House hearing on Iraq

General David Petraeus
Gen. David Petraeus listens to opening statements by members of Congress during a hearing before the House Armed Services Committee and the House Foreign Relations Committee on Capitol Hill.
Chip Somodevilla/Getty Images

(AP) Gen. David Petraeus faced lawmakers Monday with glittering stars and the weight of an unpopular war on his shoulders.

Much as Gen. William Westmoreland defended another divisive conflict with a steely-jawed optimism four decades ago, the Iraq war commander sat stoicly before his questioners and asked them to give escalation a chance. The first moments weren't without a discordant note indicative of the divisiveness in the air over Iraq war policy.

"Tell the truth, general," shouted protesters as the four-star general made his way into the crowded hearing room.

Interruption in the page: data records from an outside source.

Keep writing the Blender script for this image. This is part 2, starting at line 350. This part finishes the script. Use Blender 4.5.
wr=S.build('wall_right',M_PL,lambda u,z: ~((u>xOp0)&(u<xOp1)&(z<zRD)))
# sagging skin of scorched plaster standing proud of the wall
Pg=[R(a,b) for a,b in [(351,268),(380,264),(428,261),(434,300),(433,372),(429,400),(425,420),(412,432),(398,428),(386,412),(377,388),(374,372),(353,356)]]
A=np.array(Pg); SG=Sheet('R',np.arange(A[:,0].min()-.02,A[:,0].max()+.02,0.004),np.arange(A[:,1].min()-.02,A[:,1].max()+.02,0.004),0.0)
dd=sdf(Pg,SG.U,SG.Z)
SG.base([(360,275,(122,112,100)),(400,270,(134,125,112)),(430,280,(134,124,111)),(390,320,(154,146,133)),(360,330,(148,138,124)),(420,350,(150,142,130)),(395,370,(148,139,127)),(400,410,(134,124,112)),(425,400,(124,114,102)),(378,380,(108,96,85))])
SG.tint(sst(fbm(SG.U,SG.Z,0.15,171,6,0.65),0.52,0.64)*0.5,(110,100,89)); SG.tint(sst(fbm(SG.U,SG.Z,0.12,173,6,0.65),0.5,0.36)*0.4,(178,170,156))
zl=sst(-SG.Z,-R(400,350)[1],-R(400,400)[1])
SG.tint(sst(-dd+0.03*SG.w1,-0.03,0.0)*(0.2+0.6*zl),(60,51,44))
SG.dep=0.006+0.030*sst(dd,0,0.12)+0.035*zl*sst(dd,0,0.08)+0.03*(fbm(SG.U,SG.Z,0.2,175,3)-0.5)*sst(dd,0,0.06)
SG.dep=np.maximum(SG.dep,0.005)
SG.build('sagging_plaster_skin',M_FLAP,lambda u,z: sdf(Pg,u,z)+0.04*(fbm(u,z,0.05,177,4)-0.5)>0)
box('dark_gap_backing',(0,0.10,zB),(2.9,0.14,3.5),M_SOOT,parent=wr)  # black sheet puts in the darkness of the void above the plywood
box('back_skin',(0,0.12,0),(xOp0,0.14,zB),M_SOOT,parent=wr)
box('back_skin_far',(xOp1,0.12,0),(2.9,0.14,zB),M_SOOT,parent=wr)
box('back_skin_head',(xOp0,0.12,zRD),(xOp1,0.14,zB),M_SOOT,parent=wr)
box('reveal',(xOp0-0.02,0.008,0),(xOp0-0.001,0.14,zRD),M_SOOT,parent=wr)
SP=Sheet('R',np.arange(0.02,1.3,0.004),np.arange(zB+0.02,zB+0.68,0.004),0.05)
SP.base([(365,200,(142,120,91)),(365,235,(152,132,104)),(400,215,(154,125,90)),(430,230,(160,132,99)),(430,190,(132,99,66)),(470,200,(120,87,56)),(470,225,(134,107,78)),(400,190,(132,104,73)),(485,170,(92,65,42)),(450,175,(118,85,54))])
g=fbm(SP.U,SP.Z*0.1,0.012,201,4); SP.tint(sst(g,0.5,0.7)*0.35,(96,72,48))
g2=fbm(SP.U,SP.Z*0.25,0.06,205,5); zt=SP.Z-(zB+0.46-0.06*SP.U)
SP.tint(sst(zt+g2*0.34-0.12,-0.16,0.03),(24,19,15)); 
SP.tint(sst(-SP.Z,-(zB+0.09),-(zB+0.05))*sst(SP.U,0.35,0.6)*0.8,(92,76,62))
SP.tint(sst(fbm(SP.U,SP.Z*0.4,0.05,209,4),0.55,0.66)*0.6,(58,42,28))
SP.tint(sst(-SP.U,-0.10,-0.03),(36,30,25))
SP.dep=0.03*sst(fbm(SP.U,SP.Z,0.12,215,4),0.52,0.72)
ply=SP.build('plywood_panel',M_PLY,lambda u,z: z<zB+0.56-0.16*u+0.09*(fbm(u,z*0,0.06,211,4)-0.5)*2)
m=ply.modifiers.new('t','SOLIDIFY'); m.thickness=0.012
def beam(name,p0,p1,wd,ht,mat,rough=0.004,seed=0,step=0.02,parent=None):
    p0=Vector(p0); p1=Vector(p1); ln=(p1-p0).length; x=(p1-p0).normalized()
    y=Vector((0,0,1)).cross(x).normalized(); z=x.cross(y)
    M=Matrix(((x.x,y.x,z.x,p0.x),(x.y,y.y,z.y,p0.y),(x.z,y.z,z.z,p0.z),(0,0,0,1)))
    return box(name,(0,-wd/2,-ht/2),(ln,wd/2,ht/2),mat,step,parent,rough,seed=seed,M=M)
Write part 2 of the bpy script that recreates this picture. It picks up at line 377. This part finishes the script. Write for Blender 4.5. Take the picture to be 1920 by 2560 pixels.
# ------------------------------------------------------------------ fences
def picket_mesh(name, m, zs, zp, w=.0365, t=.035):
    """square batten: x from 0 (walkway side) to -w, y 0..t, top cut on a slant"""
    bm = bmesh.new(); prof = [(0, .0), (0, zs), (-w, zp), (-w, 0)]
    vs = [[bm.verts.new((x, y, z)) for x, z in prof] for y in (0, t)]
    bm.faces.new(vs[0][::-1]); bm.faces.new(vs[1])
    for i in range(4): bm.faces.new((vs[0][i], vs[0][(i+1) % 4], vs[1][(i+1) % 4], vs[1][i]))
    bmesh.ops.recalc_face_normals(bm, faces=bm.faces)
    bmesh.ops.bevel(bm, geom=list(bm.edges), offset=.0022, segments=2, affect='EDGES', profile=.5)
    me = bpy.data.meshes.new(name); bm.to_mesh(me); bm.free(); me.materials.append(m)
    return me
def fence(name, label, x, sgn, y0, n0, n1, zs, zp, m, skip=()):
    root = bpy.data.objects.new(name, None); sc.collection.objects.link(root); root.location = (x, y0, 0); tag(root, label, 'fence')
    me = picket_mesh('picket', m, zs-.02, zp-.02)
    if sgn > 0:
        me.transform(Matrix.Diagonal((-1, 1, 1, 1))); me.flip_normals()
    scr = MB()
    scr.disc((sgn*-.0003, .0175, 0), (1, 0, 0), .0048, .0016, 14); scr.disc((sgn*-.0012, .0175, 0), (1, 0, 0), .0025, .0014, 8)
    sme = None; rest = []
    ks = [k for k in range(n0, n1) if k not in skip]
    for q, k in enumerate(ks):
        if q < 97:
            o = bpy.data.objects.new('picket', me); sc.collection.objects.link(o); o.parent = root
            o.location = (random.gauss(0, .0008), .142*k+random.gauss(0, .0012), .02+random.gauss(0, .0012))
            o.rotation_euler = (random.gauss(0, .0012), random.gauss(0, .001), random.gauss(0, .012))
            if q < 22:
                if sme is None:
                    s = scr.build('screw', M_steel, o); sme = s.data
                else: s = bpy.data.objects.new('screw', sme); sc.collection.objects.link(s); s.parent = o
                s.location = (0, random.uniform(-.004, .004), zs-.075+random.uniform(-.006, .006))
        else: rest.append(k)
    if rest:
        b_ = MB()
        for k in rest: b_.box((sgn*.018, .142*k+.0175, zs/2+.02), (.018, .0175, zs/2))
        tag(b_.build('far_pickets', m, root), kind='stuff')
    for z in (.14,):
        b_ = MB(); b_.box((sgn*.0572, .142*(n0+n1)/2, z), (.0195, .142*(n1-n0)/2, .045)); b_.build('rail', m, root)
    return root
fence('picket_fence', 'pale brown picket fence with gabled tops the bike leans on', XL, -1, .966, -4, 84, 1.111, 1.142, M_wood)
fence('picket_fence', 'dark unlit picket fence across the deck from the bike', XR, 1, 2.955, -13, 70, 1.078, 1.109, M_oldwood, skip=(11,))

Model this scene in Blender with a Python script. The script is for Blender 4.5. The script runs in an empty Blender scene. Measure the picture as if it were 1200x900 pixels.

Petraeus did not respond, either to them or to the sole heckler who interrupted the session in its opening seconds before being taken out.

At the moment of highest anticipation - when Petraeus was finally asked to speak, after lengthy opening statements from lawmakers, his microphone failed. In the awkward minutes that followed in the ornate hearing room, two more protesters made a commotion and were removed from the room.

The hearing recessed because of the technical glitch. At one poimt, speakers screeched like feedback at a rock concert.

As lawmakers delivered opening statements, Ryan Crocker, the ambassador to Iraq, sat with his hands folded in from of him and tapped his thumbs together in a sign of impatience. Petraeus looked down from time to time at his own remarks, and seemed to be practicing his lines, lips moving while he silently mouthed the words.

Generals command keen attention on Capitol Hill - even Westmoreland, speaking to a joint session of Congress at the height of the tempest over Vietnam, was interrupted 19 times for applause in a half-hour speech in 1967.

Petraeus testified in the shadow of a parade of generals called to account for wars won and lost.

Congress has a rich and checkered tradition of dealing with generals. Some of the most inept civilian advice on the conduct of warfare ever came from a committee that thought it knew better than Abraham Lincoln's commanders how to run the Civil War.

History has judged that, at times, the civilians did know better.

Another committee cut Gen. Douglas MacArthur down to size in 1951, deftly exposing the flaws that had led President Harry Truman to remove him as Korean war commander for insubordination. A hero to millions when Truman sacked him, MacArthur left the hearing room closer to plainly human.

Chalk one up for lawmakers, who are inevitably second-guessers in a time of war.

"There's a lot of people who are armchair generals who reside here in the air-conditioned comfort of Capitol Hill," observed Arizona Sen. John McCain, a Republican presidential hopeful and stout defender of the 2007 troop increase.

In the Civil War, the hawkish Joint Committee on the Conduct of the War pressed outdated tactics and demands for quicker, tougher action on military officers schooled in doctrine and seasoned in the battlefield. There was no air conditioning, but plenty of hot air, in the view of historian Bruce Tap, author of "Over Lincoln's Shoulder."

"They were ideologically moral men who advocated just and ethical causes, but they were also narrow-minded partisans, blinded by their own sense of importance and self-righteousness," he wrote in the Journal of the Abraham Lincoln Association in 2002.

"Most of the time, they consumed time and resources with little practical influence on the Northern war effort."

Generals are more likely to be venerated on Capitol Hill than roasted, even when wars are going badly. It's the commander in chief who takes the heat.

"There's not much political pay dirt in attacking generals," said John Mueller, a professor of political science at Ohio State and an authority on war, the presidency and public opinion. "Anyway, it doesn't do any good. Except maybe for MacArthur, they do try to stay out of politics and they're generally pretty good at that."

But testifying has not always been a great career move.

Major Gen. George Armstrong Custer embarrassed his superiors when, in congressional testimony, he verified allegations that federal agents had taken money for Indian reservations. By some historical accounts, the resulting shortages on the reservations sent Indians back out to fight.

Custer's 1876 testimony cost him his command. He got it back in time to engage those Indians at Little Big Horn and die there with his men - no whistle-blower protections for him.

Less dramatic but unmistakable consequences befell Gen. Eric Shinseki, the Army chief of staff who upset his civilian bosses in 2003 when he testified that it might take several hundred thousand U.S. troops to control Iraq after the coming invasion.

His words were prophetic but he was out of the job within months. He left with the warning, "Beware a 12-division strategy for a 10-division army."

In 1967, President Lyndon Johnson attributed much of the anti-war sentiment to partisan objections to him and felt there was a positive story to be told about Vietnam.

Westmoreland stepped forward with his "light-at-the-end-of-the-tunnel talks" to members of Congress and the press, Mueller said. "Objectively, you could say that things were better."

But as it turned out, he added, "the tunnel was very long."